I've been looking at things like the 48v20ah Ping battery, thinking I'll get along just fine at 30A peak, and I probably will. But, what if I want that power in reserve? What if I don't want to strap 15+ lbs of battery brick to my bike somewhere? I have a stupid Haro frame that has almost no workable 'triangle' area, so I'm out of luck.
I'm battery shopping and these graphs and such don't really help as much as all the difference in time and effort does. LiFePO4 is being cast as a "set it and forget it" sort of implement, and LiPo (Cobalt, primarily, from what I'm reading) is the performance and tweaker's cell. If I'm commuting to work, 15 miles each way, I don't want to plug something in, in my office, that might just perhaps burst into flames and burn it down, if I don't stare at it and have a fire extinguisher under my desk. That's how LiPo comes off to me. So the time and preparation elements are well worth throwing a few hundred at Ping instead of trying to plan my daily commute around some undefined time of staring at a pile of chargers and battery packs to make sure I 'm not dead or lose my job.
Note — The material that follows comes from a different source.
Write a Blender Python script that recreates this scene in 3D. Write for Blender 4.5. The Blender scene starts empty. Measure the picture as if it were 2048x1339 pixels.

I really think you want to talk about more in your cost/benefit other than cell value and life. As already mentioned elsewhere, information is so scattered, and, for whatever reason, images just don't show up half the time, so for someone new to the hobby it just does not make sense to throw even a minimum investment into LiPo to see if it will work out, without someone outlining that "this is what you will have to do for daily usage assuming you'll have to charge somewhere on the road along the way (work etc) or just flat out saying, it's not for you. I've been in a number of weird hobbies and when I'm seeing that you're buying battery packs for R/C cars in quantities being described in terms like 'piles' or 'mountains' , bulk charging with random eBay chargers, regularly ordering nebulously described parts from China, I can tell you that the average layperson isn't going to do it, and the information here just isn't coherant enough to attract what I would consider to be middle-of-the-road persons who don't have a career in this field.
My 2c, and, note, I'm definately getting into this. Be it a ping and a run-of-the-mill travel bike, or something that, to paraphrase Methods, can zip through an intersection when you need it to, I'm going to end up paying my way through the learning experience, but, I can just tell you from trying to read and get the information I need, without just flat-out asking every question, it just isn't a clear picture.